The EPA decided to strengthen the air quality standards by requiring analysis for eight-hour ozone rather than eight-hour ozone. In April 2004, the EPA officially designated Guilford as "non-attainment" for eight-hour ozone. However, the MPO had entered into an agreement in 2002 with EPA, known as the Early Action Compact. The Compact pledged the County would meet the standard earlier than required by meeting certain criteria and milestones. As a result the County’s non-attainment status was deferred until December 31, 2007, the date which all milestones were to be met. On April 15, 2008, Guilford, along with other Triad Counties, was designated as "attainment" for the eight-hour ozone for successfully meeting all requirements. Also on April 15, 2008 EPA revoked the one-hour ozone standard for Guilford County. Effective April 15, 2009, the Triad Area no longer had to demonstrate conformity for the standard.
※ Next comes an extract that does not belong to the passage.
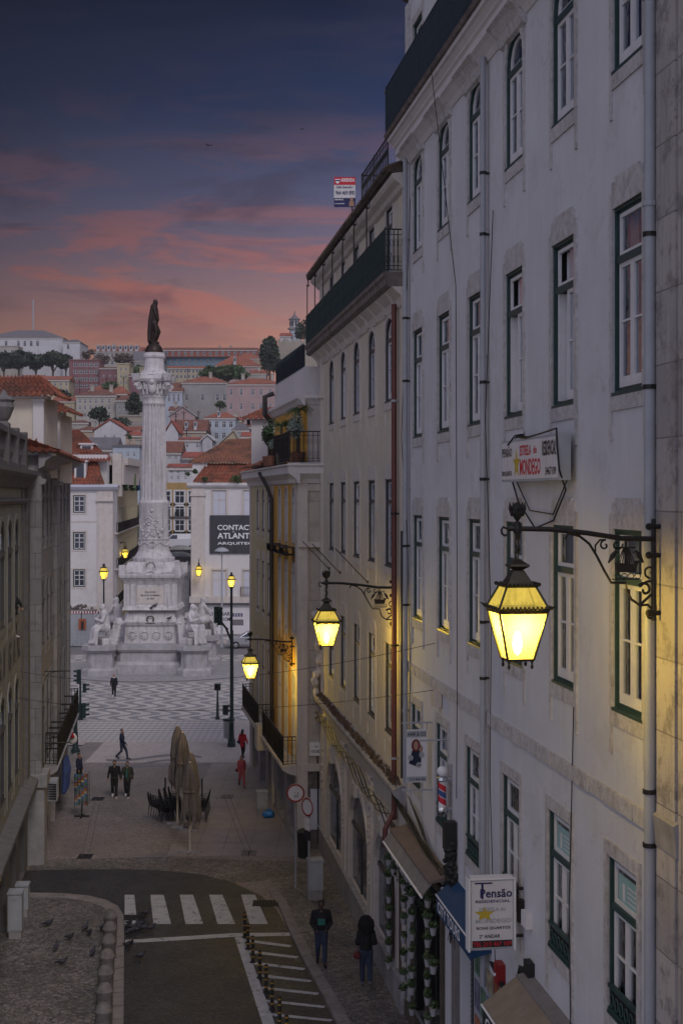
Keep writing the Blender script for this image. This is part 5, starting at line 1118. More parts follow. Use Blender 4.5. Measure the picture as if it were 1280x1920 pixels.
# column
b = MB(); b.lathe((CX, YM, 0), [(38*KM, zm(1052)), (39*KM, zm(1049)), (39*KM, zm(1045)), (35*KM, zm(1043)), (33*KM, zm(1038)), (30*KM, zm(1034)), (29*KM, zm(1031)), (29*KM, zm(1028)), (27*KM, zm(1027))], 48); b.build('column_base', 'marble', mo, True)
b = MB(); b.lathe((CX, YM, 0), [(28*KM, zm(1028)), (27.5*KM, zm(1012)), (29*KM, zm(1011)), (29*KM, zm(1009)), (27.5*KM, zm(1008)), (27*KM, zm(950)), (28.5*KM, zm(946)), (29*KM, zm(942)), (26*KM, zm(938))], 48)
for i in range(120):                                     # figure relief with garlands
    t_ = RND.random(); q_ = Vector((CX+RND.gauss(0, .12+.22*(1-t_)), YM-27.0*KM, zm(1005)+t_*1.75)); b.ball(q_, .11*(1.1-t_*.5), 6)
b.ball((CX, YM-27.5*KM, zm(957)), .14, 8)
for sx_ in (-1, 1):
    for i in range(24): t_ = i/23; a = -math.pi/2+sx_*(.25+.9*t_); b.ball((CX+27.3*KM*math.cos(a), YM+27.3*KM*math.sin(a), zm(975)-.9*math.sin(math.pi*t_)), .075, 6)
for i in range(60): a = -math.pi*i/59; b.ball((CX+28*KM*math.cos(a), YM+28*KM*math.sin(a), zm(1015)-.28*abs(math.sin(a*3))), .07, 6)
for i in range(14): a = 2*math.pi*i/14; b.ball((CX+.24*math.cos(a), YM-29*KM, zm(1020)+.24*math.sin(a)), .07, 6)
b.build('carved_drum', 'marble', mo, True)
b = MB(); n = 20*8; vs = []; lv = [(938, 24.6), (930, 23.6), (850, 22.8), (770, 21.3), (760, 21.0)]
for y, r in lv:
    for j in range(n):
        a = 2*math.pi*j/n; ph_ = (j % 8)/8; cut = 0 if ph_ < .2 else .085*math.sin(math.pi*(ph_-.2)/.8); rr = r*KM-cut*1.5; vs.append((CX+rr*math.cos(a), YM+rr*math.sin(a), zm(y)))
b.add(vs, [(i*n+j, i*n+(j+1) % n, (i+1)*n+(j+1) % n, (i+1)*n+j) for i in range(len(lv)-1) for j in range(n)]); b.build('fluted_shaft', 'marble', mo)
b = MB(); b.lathe((CX, YM, 0), [(21*KM, zm(760)), (22*KM, zm(757)), (21*KM, zm(755)), (21*KM, zm(748)), (23*KM, zm(745)), (22*KM, zm(742)), (23*KM, zm(725)), (28*KM, zm(716))], 32)
for ring, (y0, rr, k_) in enumerate(((738, 23, 16), (728, 25, 16))):
    for j in range(k_):
        a = 2*math.pi*(j+.5*ring)/k_; 
        for t_ in range(6): b.ball((CX+(rr+t_*.9)*KM*math.cos(a), YM+(rr+t_*.9)*KM*math.sin(a), zm(y0)+.11*t_), .15-.012*t_, 6, (1, 1, 1.2))
for sx_ in (-1, 1):
    for sy_ in (-1, 1):
        c = Vector((CX+sx_*25*KM, YM+sy_*25*KM, zm(726))); dv = Vector((sx_, sy_, 0)).normalized()
        b.tube([c+dv*(.30*math.cos(a_)*(1-a_/14))+UP*(.30*math.sin(a_)*(1-a_/14)) for a_ in [i*.6 for i in range(18)]], [.17-.005*i for i in range(18)], 6)
b.ball((CX, YM-26*KM, zm(730)), .36, 10, (.9, .6, 1.2)); b.ball((CX, YM-28*KM, zm(718)), .25, 8)
b.build('capital', 'marble', mo, True)
b = MB(); sq(b, 712, 717, 64, 58); sq(b, 702, 712, 56, 62)
for sx_ in (-1, 1):
    for sy_ in (-1, 1): b.taper(CX+sx_*29*KM, YM+sy_*29*KM, zm(716), zm(703), .2, .2, .38, .38)
b.lathe((CX, YM, 0), [(30*KM, zm(704)), (25*KM, zm(699)), (20*KM, zm(695)), (18.6*KM, zm(690)), (18.6*KM, zm(673)), (21*KM, zm(671)), (21.5*KM, zm(668)), (20*KM, zm(666)), (20*KM, zm(662))], 36); b.build('top_drum', 'marble', mo, True)
b = MB(); b.lathe((CX, YM, 0), [(17*KM, zm(663)), (17*KM, zm(658)), (14.5*KM, zm(651)), (10*KM, zm(646)), (9*KM, zm(645))], 24); b.build('bronze_dome', 'bronze', mo, True)
# bronze statue of a cloaked man seen from the side
st_ = thing('bronze_statue', 'dark bronze statue of a standing cloaked man on top of the column', 'statue', (CX, YM, zm(646)))
k = 1/24.07; b = MB()
def sp(x, y, dy=0.): return Vector((CX+(x-289)*k, YM+dy, zm(y)))
b.ball(sp(291.5, 567), 5*k, 12, (1, .9, 1.25)); b.limb([sp(291, 572), sp(290.5, 580), sp(291, 592), sp(291, 604)], [3.4*k, 6.5*k, 7.2*k, 6.5*k], 12)
b.limb([sp(290, 577, -.25), sp(294, 590, -.34), sp(297.5, 602, -.3)], [3*k, 2.6*k, 2*k]); b.limb([sp(290, 577, .25), sp(295, 590, .3), sp(297, 600, .1)], [3*k, 2.6*k, 2*k])
b.limb([sp(291, 606, -.12), sp(294, 622, -.16), sp(290, 640, -.12), sp(293, 644, -.12)], [5*k, 3.9*k, 2.6*k, 1.8*k]); b.limb([sp(290, 606, .12), sp(298, 622, .16), sp(292, 640, .2), sp(296, 644, .2)], [5*k, 3.7*k, 2.4*k, 1.8*k])
b.limb([sp(287, 574), sp(284, 600), sp(282.5, 625), sp(283, 641)], [4.6*k, 6.2*k, 6.4*k, 6.0*k], 12); b.limb([sp(286, 578, .2), sp(283, 610, .25), sp(284, 640, .25)], [4*k, 5*k, 5*k]); b.limb([sp(286, 578, -.2), sp(282, 610, -.25), sp(281.5, 640, -.22)], [3*k, 4*k, 4.4*k])
b.ball(sp(296, 569), 1.3*k, 6); b.ball(sp(293.5, 573), 2.6*k, 8)
organic(b, 'cloaked_figure', 'bronze', st_, .055, 2)
b = MB(); b.lathe(sp(290, 645), [(9*k, 0), (9*k, .12), (8*k, .16)], 16); b.build('plinth', 'bronze', st_)
# seated marble allegories
def seated(label, cx, cy, rz, mirror=1):
    t = thing('seated_statue', label, 'statue', (cx, cy, 2.3), 'seated marble figures at the corners of the pedestal', rz)
    b = MB(); s_ = 1.72
    def q(x, y, z): return Vector((x*mirror*s_, y*s_, z*s_))
    b.box(-.75, .75, -.2, .95, 0, .5)                                   # rock seat
    b.limb([q(-.02, .2, .75), q(0, .16, 1.05), q(0, .12, 1.32), q(0, .05, 1.48)], [.24*s_, .22*s_, .2*s_, .09*s_], 12)
    b.ball(q(0, .02, 1.62), .125*s_, 12, (.85, 1, 1.15)); b.ball(q(0, .1, 1.68), .12*s_, 10); b.limb([q(0, .15, 1.6), q(.04, .18, 1.4)], [.09*s_, .06*s_])
    b.ball(q(0, -.1, 1.60), .03*s_, 6)
    b.limb([q(.12, .2, .72), q(.16, -.28, .78), q(.14, -.36, .3), q(.14, -.50, .1)], [.2*s_, .15*s_, .12*s_, .07*s_]); b.limb([q(-.12, .2, .72), q(-.2, -.22, .70), q(-.24, -.30, .25), q(-.24, -.46, .07)], [.2*s_, .15*s_, .12*s_, .07*s_])
    b.limb([q(.22, .1, 1.36), q(.32, -.08, 1.05), q(.08, -.28, 1.12)], [.09*s_, .075*s_, .055*s_]); b.limb([q(-.22, .1, 1.36), q(-.3, -.1, 1.08), q(-.02, -.26, 1.0)], [.09*s_, .075*s_, .055*s_])
    for i in range(9):                                                   # drapery folds
        x = -.3+i*.075; b.limb([q(x*.9, -.05, .86+.03*(i % 2)), q(x, -.30-.04*(i % 2), .62), q(x*1.05, -.33-.05*(i % 2), .3), q(x*1.1, -.36, .05)], [.06*s_, .07*s_, .06*s_, .07*s_], 6)
    for i in range(5): b.limb([q(-.26+i*.05, .2, 1.42), q(-.32+i*.09, .05, 1.1), q(-.3+i*.14, .0, .85)], [.05*s_, .055*s_, .06*s_], 6)
    b.limb([q(.0, -.30, 1.12), q(.1, -.34, 1.3)], [.05*s_, .04*s_])
    organic(b, 'draped_figure', 'marble', t, .055, 1); return t
seated('seated robed marble figure facing left at the front left corner of the monument', CX-3.5, YM-3.5, rad(-58))
seated('seated draped marble woman at the front right corner of the monument', CX+3.5, YM-3.5, rad(55), -1)
seated('seated marble figure half hidden at the rear left corner of the monument', CX-3.6, YM+3.5, rad(-125))
seated('seated marble figure at the rear right corner behind the woman', CX+3.6, YM+3.5, rad(125), -1)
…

The conformity analysis requirement came around again though, as Guilford County was designated "non-attainment" for fine particulate matter, "PM2.5" on April 5, 2005. The area was re-designated as "maintenance" for the PM 2.5 standard on December 19, 2011. On October 24, 2016 the EPA determined the Triad Area no longer had to demonstrate conformity for the PM 2.5 standard.

Guilford County is currently classified as attainment, but air quality remains an important concern for the MPO planning process.